> GOAL
Retype all of the data exactly as given.

☆ ☆ ☆ ☆ ☆

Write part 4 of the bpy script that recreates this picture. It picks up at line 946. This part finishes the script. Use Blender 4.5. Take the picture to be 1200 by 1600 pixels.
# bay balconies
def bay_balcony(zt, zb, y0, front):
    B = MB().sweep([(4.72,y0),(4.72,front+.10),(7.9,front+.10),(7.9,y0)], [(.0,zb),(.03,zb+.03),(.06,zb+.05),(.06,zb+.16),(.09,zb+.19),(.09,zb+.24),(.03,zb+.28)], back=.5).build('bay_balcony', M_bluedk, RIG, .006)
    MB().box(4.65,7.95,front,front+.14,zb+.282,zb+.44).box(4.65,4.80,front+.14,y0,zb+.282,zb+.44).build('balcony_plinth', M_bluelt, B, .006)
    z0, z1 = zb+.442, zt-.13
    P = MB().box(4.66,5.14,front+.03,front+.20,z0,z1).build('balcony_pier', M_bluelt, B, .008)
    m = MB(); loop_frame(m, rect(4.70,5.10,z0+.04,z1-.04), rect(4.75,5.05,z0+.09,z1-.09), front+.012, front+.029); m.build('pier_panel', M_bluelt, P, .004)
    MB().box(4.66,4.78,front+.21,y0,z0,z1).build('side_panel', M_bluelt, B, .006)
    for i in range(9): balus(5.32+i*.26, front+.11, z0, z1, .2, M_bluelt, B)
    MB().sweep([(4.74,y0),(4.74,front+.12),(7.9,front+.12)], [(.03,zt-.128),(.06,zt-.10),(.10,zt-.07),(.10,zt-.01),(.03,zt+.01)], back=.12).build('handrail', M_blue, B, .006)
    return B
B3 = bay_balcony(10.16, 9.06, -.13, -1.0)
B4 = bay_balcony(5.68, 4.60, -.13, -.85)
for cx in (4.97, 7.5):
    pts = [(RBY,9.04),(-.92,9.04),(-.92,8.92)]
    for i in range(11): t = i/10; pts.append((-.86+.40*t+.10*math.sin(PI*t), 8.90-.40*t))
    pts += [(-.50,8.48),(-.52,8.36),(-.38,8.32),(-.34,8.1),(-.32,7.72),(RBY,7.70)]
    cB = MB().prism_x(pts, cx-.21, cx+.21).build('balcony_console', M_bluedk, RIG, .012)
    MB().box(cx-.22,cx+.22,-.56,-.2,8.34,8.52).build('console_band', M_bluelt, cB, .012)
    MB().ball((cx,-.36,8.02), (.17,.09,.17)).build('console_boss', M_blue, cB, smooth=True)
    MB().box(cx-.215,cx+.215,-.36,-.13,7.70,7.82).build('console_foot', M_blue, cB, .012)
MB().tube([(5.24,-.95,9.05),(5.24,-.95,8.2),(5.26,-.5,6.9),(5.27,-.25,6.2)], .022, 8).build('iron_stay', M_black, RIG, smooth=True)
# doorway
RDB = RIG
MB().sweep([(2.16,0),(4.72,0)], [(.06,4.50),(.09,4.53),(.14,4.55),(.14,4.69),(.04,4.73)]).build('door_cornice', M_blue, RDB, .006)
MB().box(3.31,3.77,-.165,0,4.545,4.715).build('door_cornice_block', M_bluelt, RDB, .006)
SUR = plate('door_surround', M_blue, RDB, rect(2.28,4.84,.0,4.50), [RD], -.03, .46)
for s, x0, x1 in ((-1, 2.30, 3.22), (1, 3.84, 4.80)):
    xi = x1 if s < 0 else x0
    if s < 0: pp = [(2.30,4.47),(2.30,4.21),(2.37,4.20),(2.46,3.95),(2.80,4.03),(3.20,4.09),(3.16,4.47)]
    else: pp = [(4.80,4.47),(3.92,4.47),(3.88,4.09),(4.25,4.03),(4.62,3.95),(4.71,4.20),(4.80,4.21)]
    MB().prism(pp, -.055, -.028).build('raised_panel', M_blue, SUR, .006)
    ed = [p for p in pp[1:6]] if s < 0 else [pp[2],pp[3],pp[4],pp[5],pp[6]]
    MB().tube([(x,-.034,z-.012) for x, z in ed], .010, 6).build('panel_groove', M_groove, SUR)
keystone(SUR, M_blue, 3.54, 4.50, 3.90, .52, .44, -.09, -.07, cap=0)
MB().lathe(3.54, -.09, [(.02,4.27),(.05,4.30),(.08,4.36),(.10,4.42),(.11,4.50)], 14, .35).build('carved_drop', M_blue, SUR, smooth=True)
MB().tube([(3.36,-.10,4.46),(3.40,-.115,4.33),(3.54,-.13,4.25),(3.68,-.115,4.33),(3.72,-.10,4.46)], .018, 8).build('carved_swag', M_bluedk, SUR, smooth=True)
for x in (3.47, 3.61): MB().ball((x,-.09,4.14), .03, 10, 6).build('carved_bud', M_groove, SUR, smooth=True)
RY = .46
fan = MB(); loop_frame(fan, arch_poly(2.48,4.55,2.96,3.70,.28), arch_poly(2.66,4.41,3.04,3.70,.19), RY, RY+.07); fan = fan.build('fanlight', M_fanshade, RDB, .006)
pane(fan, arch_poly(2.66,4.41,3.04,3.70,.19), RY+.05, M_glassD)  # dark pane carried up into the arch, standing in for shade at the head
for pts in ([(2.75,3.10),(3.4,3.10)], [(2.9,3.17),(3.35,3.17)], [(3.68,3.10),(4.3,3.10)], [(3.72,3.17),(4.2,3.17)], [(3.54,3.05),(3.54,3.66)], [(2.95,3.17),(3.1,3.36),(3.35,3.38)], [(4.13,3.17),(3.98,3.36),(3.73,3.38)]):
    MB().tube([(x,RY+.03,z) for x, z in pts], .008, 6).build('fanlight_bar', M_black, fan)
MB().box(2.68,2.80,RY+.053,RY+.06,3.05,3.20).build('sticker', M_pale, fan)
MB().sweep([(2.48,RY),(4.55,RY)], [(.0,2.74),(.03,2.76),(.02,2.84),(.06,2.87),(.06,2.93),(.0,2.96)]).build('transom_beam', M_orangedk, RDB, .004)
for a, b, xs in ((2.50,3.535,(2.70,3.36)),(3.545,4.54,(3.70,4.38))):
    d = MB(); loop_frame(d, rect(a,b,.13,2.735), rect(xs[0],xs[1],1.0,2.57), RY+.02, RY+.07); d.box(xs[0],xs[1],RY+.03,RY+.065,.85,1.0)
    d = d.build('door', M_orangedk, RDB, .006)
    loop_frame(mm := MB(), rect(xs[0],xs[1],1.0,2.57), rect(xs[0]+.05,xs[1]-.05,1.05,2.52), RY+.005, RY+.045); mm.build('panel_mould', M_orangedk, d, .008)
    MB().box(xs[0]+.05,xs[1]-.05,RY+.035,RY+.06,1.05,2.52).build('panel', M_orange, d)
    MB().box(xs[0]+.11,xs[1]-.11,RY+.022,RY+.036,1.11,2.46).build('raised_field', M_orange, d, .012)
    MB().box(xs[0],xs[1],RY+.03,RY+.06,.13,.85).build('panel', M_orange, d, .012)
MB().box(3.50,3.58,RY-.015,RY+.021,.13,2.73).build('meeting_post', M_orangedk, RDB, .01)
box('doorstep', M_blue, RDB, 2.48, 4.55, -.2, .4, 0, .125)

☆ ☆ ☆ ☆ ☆

> CORRECT RESPONSE
Write part 4 of the bpy script that recreates this picture. It picks up at line 946. This part finishes the script. Use Blender 4.5. Take the picture to be 1200 by 1600 pixels.
# bay balconies
def bay_balcony(zt, zb, y0, front):
    B = MB().sweep([(4.72,y0),(4.72,front+.10),(7.9,front+.10),(7.9,y0)], [(.0,zb),(.03,zb+.03),(.06,zb+.05),(.06,zb+.16),(.09,zb+.19),(.09,zb+.24),(.03,zb+.28)], back=.5).build('bay_balcony', M_bluedk, RIG, .006)
    MB().box(4.65,7.95,front,front+.14,zb+.282,zb+.44).box(4.65,4.80,front+.14,y0,zb+.282,zb+.44).build('balcony_plinth', M_bluelt, B, .006)
    z0, z1 = zb+.442, zt-.13
    P = MB().box(4.66,5.14,front+.03,front+.20,z0,z1).build('balcony_pier', M_bluelt, B, .008)
    m = MB(); loop_frame(m, rect(4.70,5.10,z0+.04,z1-.04), rect(4.75,5.05,z0+.09,z1-.09), front+.012, front+.029); m.build('pier_panel', M_bluelt, P, .004)
    MB().box(4.66,4.78,front+.21,y0,z0,z1).build('side_panel', M_bluelt, B, .006)
    for i in range(9): balus(5.32+i*.26, front+.11, z0, z1, .2, M_bluelt, B)
    MB().sweep([(4.74,y0),(4.74,front+.12),(7.9,front+.12)], [(.03,zt-.128),(.06,zt-.10),(.10,zt-.07),(.10,zt-.01),(.03,zt+.01)], back=.12).build('handrail', M_blue, B, .006)
    return B
B3 = bay_balcony(10.16, 9.06, -.13, -1.0)
B4 = bay_balcony(5.68, 4.60, -.13, -.85)
for cx in (4.97, 7.5):
    pts = [(RBY,9.04),(-.92,9.04),(-.92,8.92)]
    for i in range(11): t = i/10; pts.append((-.86+.40*t+.10*math.sin(PI*t), 8.90-.40*t))
    pts += [(-.50,8.48),(-.52,8.36),(-.38,8.32),(-.34,8.1),(-.32,7.72),(RBY,7.70)]
    cB = MB().prism_x(pts, cx-.21, cx+.21).build('balcony_console', M_bluedk, RIG, .012)
    MB().box(cx-.22,cx+.22,-.56,-.2,8.34,8.52).build('console_band', M_bluelt, cB, .012)
    MB().ball((cx,-.36,8.02), (.17,.09,.17)).build('console_boss', M_blue, cB, smooth=True)
    MB().box(cx-.215,cx+.215,-.36,-.13,7.70,7.82).build('console_foot', M_blue, cB, .012)
MB().tube([(5.24,-.95,9.05),(5.24,-.95,8.2),(5.26,-.5,6.9),(5.27,-.25,6.2)], .022, 8).build('iron_stay', M_black, RIG, smooth=True)
# doorway
RDB = RIG
MB().sweep([(2.16,0),(4.72,0)], [(.06,4.50),(.09,4.53),(.14,4.55),(.14,4.69),(.04,4.73)]).build('door_cornice', M_blue, RDB, .006)
MB().box(3.31,3.77,-.165,0,4.545,4.715).build('door_cornice_block', M_bluelt, RDB, .006)
SUR = plate('door_surround', M_blue, RDB, rect(2.28,4.84,.0,4.50), [RD], -.03, .46)
for s, x0, x1 in ((-1, 2.30, 3.22), (1, 3.84, 4.80)):
    xi = x1 if s < 0 else x0
    if s < 0: pp = [(2.30,4.47),(2.30,4.21),(2.37,4.20),(2.46,3.95),(2.80,4.03),(3.20,4.09),(3.16,4.47)]
    else: pp = [(4.80,4.47),(3.92,4.47),(3.88,4.09),(4.25,4.03),(4.62,3.95),(4.71,4.20),(4.80,4.21)]
    MB().prism(pp, -.055, -.028).build('raised_panel', M_blue, SUR, .006)
    ed = [p for p in pp[1:6]] if s < 0 else [pp[2],pp[3],pp[4],pp[5],pp[6]]
    MB().tube([(x,-.034,z-.012) for x, z in ed], .010, 6).build('panel_groove', M_groove, SUR)
keystone(SUR, M_blue, 3.54, 4.50, 3.90, .52, .44, -.09, -.07, cap=0)
MB().lathe(3.54, -.09, [(.02,4.27),(.05,4.30),(.08,4.36),(.10,4.42),(.11,4.50)], 14, .35).build('carved_drop', M_blue, SUR, smooth=True)
MB().tube([(3.36,-.10,4.46),(3.40,-.115,4.33),(3.54,-.13,4.25),(3.68,-.115,4.33),(3.72,-.10,4.46)], .018, 8).build('carved_swag', M_bluedk, SUR, smooth=True)
for x in (3.47, 3.61): MB().ball((x,-.09,4.14), .03, 10, 6).build('carved_bud', M_groove, SUR, smooth=True)
RY = .46
fan = MB(); loop_frame(fan, arch_poly(2.48,4.55,2.96,3.70,.28), arch_poly(2.66,4.41,3.04,3.70,.19), RY, RY+.07); fan = fan.build('fanlight', M_fanshade, RDB, .006)
pane(fan, arch_poly(2.66,4.41,3.04,3.70,.19), RY+.05, M_glassD)  # dark pane carried up into the arch, standing in for shade at the head
for pts in ([(2.75,3.10),(3.4,3.10)], [(2.9,3.17),(3.35,3.17)], [(3.68,3.10),(4.3,3.10)], [(3.72,3.17),(4.2,3.17)], [(3.54,3.05),(3.54,3.66)], [(2.95,3.17),(3.1,3.36),(3.35,3.38)], [(4.13,3.17),(3.98,3.36),(3.73,3.38)]):
    MB().tube([(x,RY+.03,z) for x, z in pts], .008, 6).build('fanlight_bar', M_black, fan)
MB().box(2.68,2.80,RY+.053,RY+.06,3.05,3.20).build('sticker', M_pale, fan)
MB().sweep([(2.48,RY),(4.55,RY)], [(.0,2.74),(.03,2.76),(.02,2.84),(.06,2.87),(.06,2.93),(.0,2.96)]).build('transom_beam', M_orangedk, RDB, .004)
for a, b, xs in ((2.50,3.535,(2.70,3.36)),(3.545,4.54,(3.70,4.38))):
    d = MB(); loop_frame(d, rect(a,b,.13,2.735), rect(xs[0],xs[1],1.0,2.57), RY+.02, RY+.07); d.box(xs[0],xs[1],RY+.03,RY+.065,.85,1.0)
    d = d.build('door', M_orangedk, RDB, .006)
    loop_frame(mm := MB(), rect(xs[0],xs[1],1.0,2.57), rect(xs[0]+.05,xs[1]-.05,1.05,2.52), RY+.005, RY+.045); mm.build('panel_mould', M_orangedk, d, .008)
    MB().box(xs[0]+.05,xs[1]-.05,RY+.035,RY+.06,1.05,2.52).build('panel', M_orange, d)
    MB().box(xs[0]+.11,xs[1]-.11,RY+.022,RY+.036,1.11,2.46).build('raised_field', M_orange, d, .012)
    MB().box(xs[0],xs[1],RY+.03,RY+.06,.13,.85).build('panel', M_orange, d, .012)
MB().box(3.50,3.58,RY-.015,RY+.021,.13,2.73).build('meeting_post', M_orangedk, RDB, .01)
box('doorstep', M_blue, RDB, 2.48, 4.55, -.2, .4, 0, .125)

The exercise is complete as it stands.